The Trump administration reached an agreement with Volvo Car AB that will allow the automaker to avoid a US ban on connected vehicles tied to China.

Volvo, which is majority-owned by China’s Zhejiang Geely Holding Group, received a specific authorisation from the US Commerce Department allowing it to continue importing and selling connected passenger vehicles in the US, the automaker said Tuesday, confirming an earlier report by Bloomberg News.

The agreement spares Volvo from one of the US barriers that have effectively walled off the American market from Chinese cars over national and economic security concerns. Along with the Commerce Department’s ban on Chinese connected vehicle technology, Chinese cars also face punitive tariffs, including a 100% import tax on electric vehicles from the country.
Those measures have blocked companies such as Geely and BYD Co. from selling in the US, even as Chinese cars make inroads elsewhere in the world, including Canada and Mexico.

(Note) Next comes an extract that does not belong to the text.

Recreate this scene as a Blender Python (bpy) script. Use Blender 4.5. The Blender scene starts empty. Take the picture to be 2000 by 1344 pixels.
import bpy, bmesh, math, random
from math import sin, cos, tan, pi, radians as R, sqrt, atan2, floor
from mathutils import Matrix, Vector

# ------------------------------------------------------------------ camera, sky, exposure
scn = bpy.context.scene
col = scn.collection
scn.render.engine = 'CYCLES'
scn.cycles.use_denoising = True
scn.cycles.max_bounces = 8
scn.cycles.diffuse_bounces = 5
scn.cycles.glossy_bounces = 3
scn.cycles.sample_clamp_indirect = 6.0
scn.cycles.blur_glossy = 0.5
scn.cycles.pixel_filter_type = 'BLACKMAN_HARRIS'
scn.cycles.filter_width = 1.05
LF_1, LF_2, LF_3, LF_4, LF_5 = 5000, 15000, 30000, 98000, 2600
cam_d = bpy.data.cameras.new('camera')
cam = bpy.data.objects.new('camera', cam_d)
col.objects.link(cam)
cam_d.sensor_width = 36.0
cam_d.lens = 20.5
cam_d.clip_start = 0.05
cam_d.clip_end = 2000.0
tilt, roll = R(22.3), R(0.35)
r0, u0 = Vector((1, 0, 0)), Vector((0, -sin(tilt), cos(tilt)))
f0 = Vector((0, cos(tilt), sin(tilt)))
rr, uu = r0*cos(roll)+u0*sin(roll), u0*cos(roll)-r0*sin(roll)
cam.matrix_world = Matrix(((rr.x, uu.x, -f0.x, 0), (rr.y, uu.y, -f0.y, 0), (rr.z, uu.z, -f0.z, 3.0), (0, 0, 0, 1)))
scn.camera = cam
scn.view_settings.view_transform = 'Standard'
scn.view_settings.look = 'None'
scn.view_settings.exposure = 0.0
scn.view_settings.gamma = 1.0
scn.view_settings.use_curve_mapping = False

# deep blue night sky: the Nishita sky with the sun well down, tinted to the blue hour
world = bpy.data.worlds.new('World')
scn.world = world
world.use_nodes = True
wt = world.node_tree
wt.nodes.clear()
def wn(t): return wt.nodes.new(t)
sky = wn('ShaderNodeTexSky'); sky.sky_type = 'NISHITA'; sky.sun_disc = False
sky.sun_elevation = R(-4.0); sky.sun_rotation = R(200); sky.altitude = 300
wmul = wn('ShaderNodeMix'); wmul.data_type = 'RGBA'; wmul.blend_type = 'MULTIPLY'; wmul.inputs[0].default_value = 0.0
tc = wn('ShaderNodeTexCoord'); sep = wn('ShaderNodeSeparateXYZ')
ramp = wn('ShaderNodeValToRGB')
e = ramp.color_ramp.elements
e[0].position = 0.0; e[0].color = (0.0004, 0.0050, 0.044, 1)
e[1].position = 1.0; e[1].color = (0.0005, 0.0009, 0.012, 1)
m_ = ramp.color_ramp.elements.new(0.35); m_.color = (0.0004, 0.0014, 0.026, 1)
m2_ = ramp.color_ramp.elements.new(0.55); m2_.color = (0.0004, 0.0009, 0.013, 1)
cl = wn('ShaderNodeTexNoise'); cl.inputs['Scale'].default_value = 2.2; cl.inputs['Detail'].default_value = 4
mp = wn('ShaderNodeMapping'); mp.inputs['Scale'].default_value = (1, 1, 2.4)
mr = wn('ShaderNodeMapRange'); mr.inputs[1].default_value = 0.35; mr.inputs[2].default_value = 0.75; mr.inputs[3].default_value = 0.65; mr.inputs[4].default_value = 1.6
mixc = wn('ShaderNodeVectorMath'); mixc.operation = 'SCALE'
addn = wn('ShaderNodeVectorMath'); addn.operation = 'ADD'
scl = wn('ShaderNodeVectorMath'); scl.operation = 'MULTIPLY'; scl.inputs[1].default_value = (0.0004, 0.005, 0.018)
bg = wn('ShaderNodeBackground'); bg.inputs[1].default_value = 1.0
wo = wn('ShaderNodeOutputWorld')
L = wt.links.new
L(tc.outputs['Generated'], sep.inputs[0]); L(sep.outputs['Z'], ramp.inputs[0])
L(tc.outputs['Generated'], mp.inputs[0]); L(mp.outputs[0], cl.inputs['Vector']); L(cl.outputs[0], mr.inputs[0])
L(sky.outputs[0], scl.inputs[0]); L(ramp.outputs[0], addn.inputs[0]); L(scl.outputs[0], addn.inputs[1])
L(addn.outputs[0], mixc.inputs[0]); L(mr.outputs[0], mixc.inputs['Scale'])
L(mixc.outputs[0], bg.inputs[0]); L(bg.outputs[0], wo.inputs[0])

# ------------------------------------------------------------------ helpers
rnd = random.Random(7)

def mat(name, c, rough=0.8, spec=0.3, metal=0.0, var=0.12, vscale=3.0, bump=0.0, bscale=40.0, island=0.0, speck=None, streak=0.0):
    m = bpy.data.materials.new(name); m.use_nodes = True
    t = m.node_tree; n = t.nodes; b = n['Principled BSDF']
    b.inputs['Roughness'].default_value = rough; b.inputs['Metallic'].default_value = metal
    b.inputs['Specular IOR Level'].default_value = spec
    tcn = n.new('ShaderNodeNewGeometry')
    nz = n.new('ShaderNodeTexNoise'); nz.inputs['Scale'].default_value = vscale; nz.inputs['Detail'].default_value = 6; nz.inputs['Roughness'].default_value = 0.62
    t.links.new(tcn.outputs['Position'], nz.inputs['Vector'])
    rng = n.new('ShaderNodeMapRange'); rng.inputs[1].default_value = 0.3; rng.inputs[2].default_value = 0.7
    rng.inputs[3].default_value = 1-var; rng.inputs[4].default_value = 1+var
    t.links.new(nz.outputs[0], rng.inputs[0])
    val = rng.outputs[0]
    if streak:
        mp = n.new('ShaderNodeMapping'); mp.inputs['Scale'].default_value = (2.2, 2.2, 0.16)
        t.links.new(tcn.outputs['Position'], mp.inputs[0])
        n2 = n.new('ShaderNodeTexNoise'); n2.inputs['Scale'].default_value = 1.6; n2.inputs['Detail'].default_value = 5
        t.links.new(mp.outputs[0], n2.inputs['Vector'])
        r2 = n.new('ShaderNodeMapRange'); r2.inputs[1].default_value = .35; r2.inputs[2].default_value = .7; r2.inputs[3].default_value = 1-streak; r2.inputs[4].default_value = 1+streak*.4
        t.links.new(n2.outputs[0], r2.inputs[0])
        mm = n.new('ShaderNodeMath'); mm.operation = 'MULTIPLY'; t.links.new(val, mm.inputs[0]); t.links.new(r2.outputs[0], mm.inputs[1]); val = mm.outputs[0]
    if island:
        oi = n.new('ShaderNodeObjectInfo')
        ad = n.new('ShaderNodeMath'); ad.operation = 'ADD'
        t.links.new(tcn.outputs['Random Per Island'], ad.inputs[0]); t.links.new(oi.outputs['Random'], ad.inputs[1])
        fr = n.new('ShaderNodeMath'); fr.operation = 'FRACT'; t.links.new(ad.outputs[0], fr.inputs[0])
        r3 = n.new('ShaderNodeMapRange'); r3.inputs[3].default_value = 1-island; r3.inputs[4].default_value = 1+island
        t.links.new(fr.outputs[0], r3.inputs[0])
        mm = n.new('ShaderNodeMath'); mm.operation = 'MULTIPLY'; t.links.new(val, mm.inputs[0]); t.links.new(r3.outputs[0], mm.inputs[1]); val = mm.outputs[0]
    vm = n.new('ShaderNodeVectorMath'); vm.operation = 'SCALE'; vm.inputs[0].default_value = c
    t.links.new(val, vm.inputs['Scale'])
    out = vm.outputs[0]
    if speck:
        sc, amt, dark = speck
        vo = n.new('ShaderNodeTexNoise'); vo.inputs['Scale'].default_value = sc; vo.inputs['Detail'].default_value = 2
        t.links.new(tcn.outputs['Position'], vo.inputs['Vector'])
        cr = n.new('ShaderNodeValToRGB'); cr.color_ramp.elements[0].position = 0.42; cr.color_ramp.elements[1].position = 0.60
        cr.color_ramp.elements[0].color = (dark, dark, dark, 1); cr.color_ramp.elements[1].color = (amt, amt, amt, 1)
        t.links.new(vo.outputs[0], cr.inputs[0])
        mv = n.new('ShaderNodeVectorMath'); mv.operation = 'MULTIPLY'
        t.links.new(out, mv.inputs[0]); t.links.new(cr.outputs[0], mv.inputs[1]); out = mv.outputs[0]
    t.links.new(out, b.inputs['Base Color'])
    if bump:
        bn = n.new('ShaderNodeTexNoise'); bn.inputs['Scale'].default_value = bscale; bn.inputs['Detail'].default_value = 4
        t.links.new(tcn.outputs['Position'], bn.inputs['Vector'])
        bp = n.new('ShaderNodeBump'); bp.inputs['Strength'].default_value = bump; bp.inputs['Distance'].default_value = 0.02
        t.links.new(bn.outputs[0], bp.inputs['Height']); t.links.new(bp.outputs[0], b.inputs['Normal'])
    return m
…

Volvo builds vehicles in the US at a plant near Charleston, South Carolina, where it has invested more than $1.3 billion. The company also imports models from Sweden, where it’s headquartered, and started assembling one of its better-selling electric SUVs in Belgium last year in part due to the US raising tariffs on cars manufactured in China.

The US ban on connected vehicles and related hardware and software technology with ties to China takes effect starting with the 2027 model year. Many modern cars contain an array of sensors, such as cameras, that can collect data, as well as systems that can wirelessly transmit information beyond the vehicle, raising concerns that automobiles could become targets for hackers or foreign adversaries.

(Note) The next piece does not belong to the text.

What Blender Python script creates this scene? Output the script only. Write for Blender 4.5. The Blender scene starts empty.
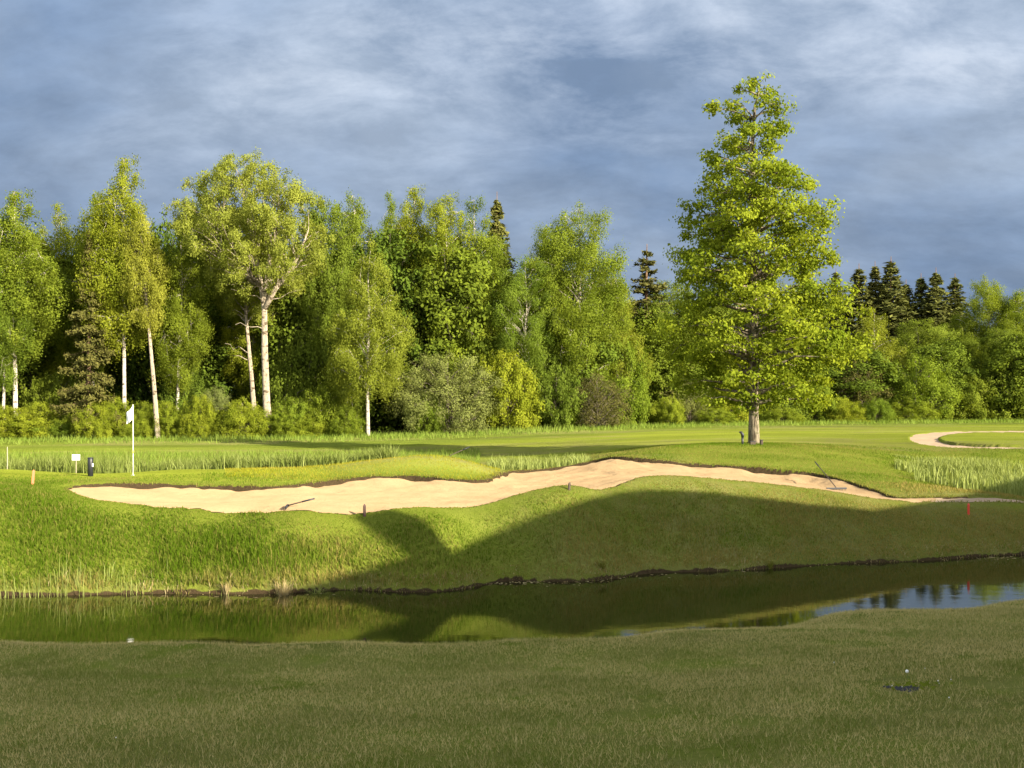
import bpy, math
import numpy as np
from mathutils import Vector

# ------------------------------------------------------------------ basics
scene = bpy.context.scene
COL = scene.collection
F, HY, CZ = 1100.0, 402.0, 3.8          # focal length in pixels, horizon row, camera height over the water
SUN_EL, SUN_AZ = math.radians(20.0), math.radians(48.0)   # sun behind the camera, to the right
SH = np.array([math.sin(SUN_AZ), -math.cos(SUN_AZ)])       # horizontal direction to the sun
PI = math.pi


def new_mesh(name, verts, faces, mat=None, parent=None, attrs=None, smooth=False, link=True):
    """faces: int array (n,3) or (n,4), or a list of such arrays. attrs: {name: (domain, float array)}"""
    fl = faces if isinstance(faces, list) else [faces]
    fl = [np.asarray(f, np.int32) for f in fl if len(f)]
    verts = np.asarray(verts, np.float32)
    me = bpy.data.meshes.new(name)
    nl = sum(f.size for f in fl)
    nf = sum(len(f) for f in fl)
    me.vertices.add(len(verts)); me.loops.add(nl); me.polygons.add(nf)
    me.vertices.foreach_set('co', verts.ravel())
    me.loops.foreach_set('vertex_index', np.concatenate([f.ravel() for f in fl]))
    tot = np.concatenate([np.full(len(f), f.shape[1], np.int32) for f in fl])
    st = np.zeros(nf, np.int32); st[1:] = np.cumsum(tot)[:-1]
    me.polygons.foreach_set('loop_start', st)
    me.polygons.foreach_set('use_smooth', np.full(nf, smooth))
    me.update(calc_edges=True)
    for k, (dom, arr) in (attrs or {}).items():
        a = me.attributes.new(k, 'FLOAT', dom)
        a.data.foreach_set('value', np.asarray(arr, np.float32))
    if mat:
        me.materials.append(mat)
    o = bpy.data.objects.new(name, me)
    if link:
        COL.objects.link(o)
    if parent:
        o.parent = parent
    return o


def empty(name, loc=(0, 0, 0), rotz=0.0):
    o = bpy.data.objects.new(name, None)
    o.empty_display_size = 0.3
    o.location = loc; o.rotation_euler = (0, 0, rotz)
    COL.objects.link(o)
    return o


def tag(o, label=None, cat=None, group=None, kind=None):
    if label: o['label'] = label
    if cat: o['category'] = cat
    if group: o['group'] = group
    if kind: o['kind'] = kind
    return o


class MB:
    """collects tubes, boxes and loose faces and links them as one mesh"""
    def __init__(self):
        self.v, self.q, self.t, self.n = [], [], [], 0

    def add(self, v, q=None, t=None):
        v = np.asarray(v, float)
        if q is not None and len(q): self.q.append(np.asarray(q, int) + self.n)
        if t is not None and len(t): self.t.append(np.asarray(t, int) + self.n)
        self.v.append(v); self.n += len(v)

    def tube(self, pts, rad, k=6, cap=True):
        P = np.asarray(pts, float); n = len(P)
        R = np.broadcast_to(np.asarray(rad, float), (n,))
        T = np.gradient(P, axis=0); T /= np.linalg.norm(T, axis=1)[:, None] + 1e-9
        ref = np.array([0, 0, 1.0]) if abs(T[0, 2]) < .8 else np.array([1.0, 0, 0])
        U = np.cross(T, ref); U /= np.linalg.norm(U, axis=1)[:, None] + 1e-9
        W = np.cross(T, U)
        a = np.arange(k) * 2 * PI / k
        V = P[:, None] + R[:, None, None] * (np.cos(a)[None, :, None] * U[:, None] + np.sin(a)[None, :, None] * W[:, None])
        i, j = np.meshgrid(np.arange(n - 1), np.arange(k), indexing='ij')
        j2 = (j + 1) % k
        Q = np.stack([i * k + j, i * k + j2, (i + 1) * k + j2, (i + 1) * k + j], -1).reshape(-1, 4)
        V = V.reshape(-1, 3); t = None
        if cap:
            V = np.vstack([V, P[0], P[-1]])
            jj = np.arange(k); b = (n - 1) * k
            t = np.vstack([np.stack([np.full(k, n * k), (jj + 1) % k, jj], -1),
                           np.stack([np.full(k, n * k + 1), b + jj, b + (jj + 1) % k], -1)])
        self.add(V, Q, t)
        return self

    def box(self, c, s, rz=0.0, taper=1.0):
        x, y, z = np.array(s) / 2
        V = np.array([[-x, -y, -z], [x, -y, -z], [x, y, -z], [-x, y, -z],
                      [-x * taper, -y * taper, z], [x * taper, -y * taper, z], [x * taper, y * taper, z], [-x * taper, y * taper, z]])
        ca, sa = math.cos(rz), math.sin(rz)
        V = V @ np.array([[ca, sa, 0], [-sa, ca, 0], [0, 0, 1]]) + np.array(c)
        Q = [[0, 3, 2, 1], [4, 5, 6, 7], [0, 1, 5, 4], [1, 2, 6, 5], [2, 3, 7, 6], [3, 0, 4, 7]]
        self.add(V, Q)
        return self

    def build(self, name, mat, parent=None, smooth=False, bevel=0.0, attrs=None):
        fs = []
        if self.q: fs.append(np.vstack(self.q))
        if self.t: fs.append(np.vstack(self.t))
        o = new_mesh(name, np.vstack(self.v), fs, mat, parent, attrs, smooth)
        if bevel:
            m = o.modifiers.new('bevel', 'BEVEL'); m.width = bevel; m.segments = 2
        return o


# smooth value noise on arrays
def vnoise(x, y, seed=0):
    xi, yi = np.floor(x).astype(np.int64), np.floor(y).astype(np.int64)
    xf, yf = x - xi, y - yi
    u, v = xf * xf * (3 - 2 * xf), yf * yf * (3 - 2 * yf)

    def h(a, b):
        n = (a * 374761393 + b * 668265263 + seed * 1442695041) & 0xffffffff
        n = ((n ^ (n >> 13)) * 1274126177) & 0xffffffff
        return ((n ^ (n >> 16)) & 0xffff) / 65535.0
    return (h(xi, yi) * (1 - u) + h(xi + 1, yi) * u) * (1 - v) + (h(xi, yi + 1) * (1 - u) + h(xi + 1, yi + 1) * u) * v


def fbm(x, y, seed=0, octv=4):
    s, a, t = 0, 1.0, 0
    for i in range(octv):
        s = s + a * vnoise(x * 2 ** i, y * 2 ** i, seed + i); t += a; a *= .5
    return s / t


def sstep(a, b, x):
    t = np.clip((x - a) / (b - a), 0, 1)
    return t * t * (3 - 2 * t)


# ------------------------------------------------------------------ node helpers
def material(name):
    m = bpy.data.materials.new(name); m.use_nodes = True
    nt = m.node_tree; nt.nodes.clear()
    return m, nt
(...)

Volvo’s Chinese ownership had raised questions about how the company would be affected by the Commerce Department’s policy, including whether it could potentially be barred from selling its vehicles in the US, the world’s second-largest auto market.

Volvo’s approval does not appear to extend to Polestar, the EV maker that is also effectively controlled by Geely’s billionaire founder, Li Shufu. Polestar said in a statement that it continues to work with US authorities to meet the requirements of the regulations.

Representatives for the White House and Commerce Department did not respond to requests for comment.

The rule implementing the ban was finalised in January 2025, shortly before President Donald Trump began his second term in office. It went into effect in March of that year, after Trump was inaugurated.

Volvo said the authorisation followed “constructive discussions with the US Department of Commerce and other US officials regarding Volvo Cars’ governance, technology and data security,” the carmaker said in its statement.

“With this specific authorization, Volvo Cars can continue its growth plans in the US,” the company said.

The timing of the decision comes as the company awaits shipments of 2027 model-year vehicles. It is unrelated to Trump’s recent visit to Beijing, nor is it a sign that his administration is considering approvals for other Chinese-owned carmakers, said US officials familiar with the matter, who asked for anonymity to discuss the decision.

Volvo Car Chief Executive Officer Håkan Samuelsson told Bloomberg earlier this year that it would be “unthinkable” for Volvo to be banned from selling in the US. He said the company was working to receive approval and expected the Commerce Department to announce a decision by this summer.

“It is about showing how we handle data, that US customer data isn’t transferred to China,” Samuelsson said in a March interview. “These are basic requirements, and our setup is no different from other Western manufacturers.”